2011/06/13

Facebook overload and irrelevance

My sentiment about irrelevance of facebook to the really strong links in my life is echoed by many, and Eran Hammer-Lahav really nails it in this article “All these brilliant people at facebook make me sad”:

erhanFacebook doesn’t provide me with anything useful. When it comes to staying connected to the people I care about, they either live with me, I talk to them on the phone weekly, or have an annual dinner when I visit Israel or New York. This is just enough for me. There is a reason why I am not in touch with people from high school, the army, or film school. We all moved on, became different people, changed context, and lost the common thread that united us at the time. My personal Facebook experience of finding long lost friends is mostly a short awkward exchange followed by a one sided stream of useless information.

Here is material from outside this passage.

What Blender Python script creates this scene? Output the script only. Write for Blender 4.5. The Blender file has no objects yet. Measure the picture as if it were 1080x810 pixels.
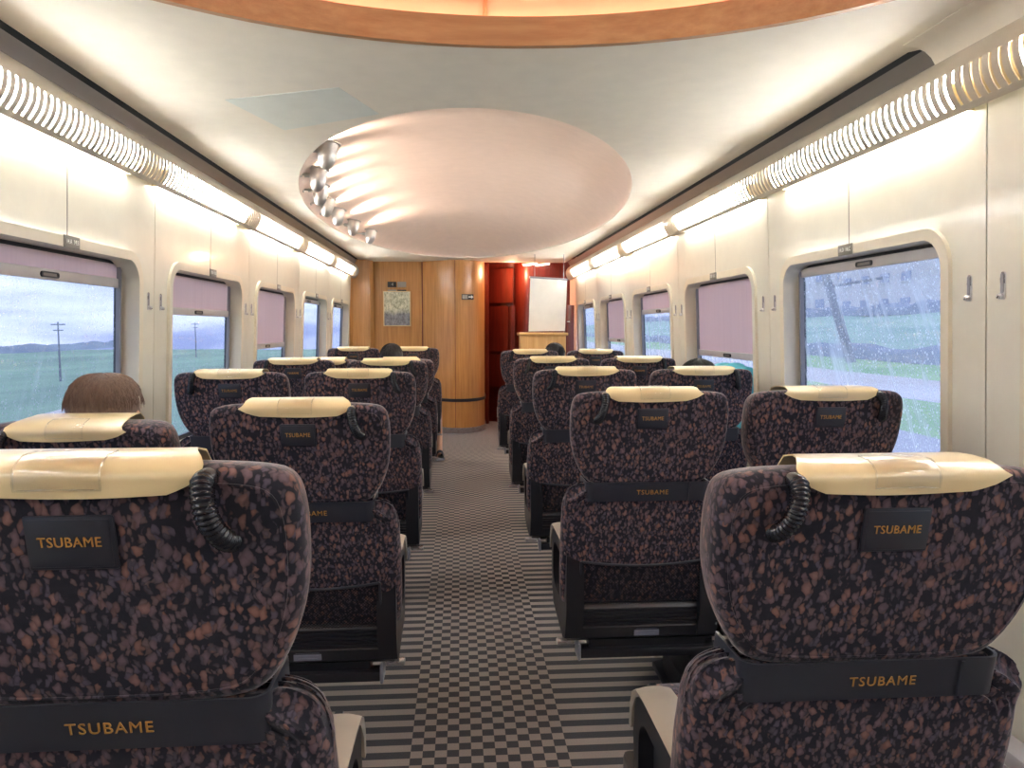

Read full article here http://hueniverse.com/2010/11/all-these-brilliant-people-at-facebook-make-me-sad/

2011/06/12

What is osom.me?

Have you ever felt overloaded by noise coming from hundreds of so-called friends on facebook or twitter?  Social pressure makes us accept connections with many people whom we barely know or care about. However, internet has not delivered yet any new and improved tool that would improve connection with the people that we care about most. We still use occasional emails, phonecalls and skype to chaotically communicate with our best friends. Even when we subscribe to their status updates on facebook or twitter, they rarely post intimate information about how they feel or what they are up to, because both mediums are public by default, and we see people adopt them to project their public image to those hundreds that do not really care about them. With rare exceptions, people adopted culture of posting their success or bragging stories spiced up with lol videos and jokes on those networks.

I think real friendship is much more than sharing favorite youtube videos or answering online quizzes. It is about sharing what you really think, even if this is not a popular opinion, without having to care how your potential employer might look at it couple of years later.

That is why I undertook to develop a new tool, that would keep me connected realtime to several people who have largest share of my heart. As I see it, such tool would have to satisfy several criterion

1) Limited number of connections, enforced by the system, to make each connection a limited and valuable resource. When you can make only limited number of connections (studies indicate that most people have less than 7 real friends) it makes you choose carefully, who you connect with. (Good study on this is available here http://www.slideshare.net/padday/the-real-life-social-network-v2 by Paul Adams)

2) Be closed by default to encourage openminded expression. So, status feeds will be visible only to a bunch of real friends, no “like or retweet’" buttons. Well, maybe anonymous retweet, that would strip author’s identity.

This is what we have now with regular phonecalls and face-to-face meetings. However, communications technology can add more speed and convenience to this.

3) Be quick and immediate. Something like twitter from several closest people that goes right into your brain, not stopping even when you are not in front of your desktop at home or office. Also, quality of information, relevance, hopefully much better than twitter. Technically, it should be very easy to update own status and see what others have shared. I want it to work for anybody, anywhere. The best solution that I can think about, is … Well, I guess it rules out any expensive smartphones. Something simpler and more direct. Guess?

4) Finally, it should have means to encourage participation, because “lurker” model, where 10% of users generate 90% of content  is not going to work here. I think about sort of quid pro quo arrangement, that would let you see others’ status updates, if you post your couple of time a day.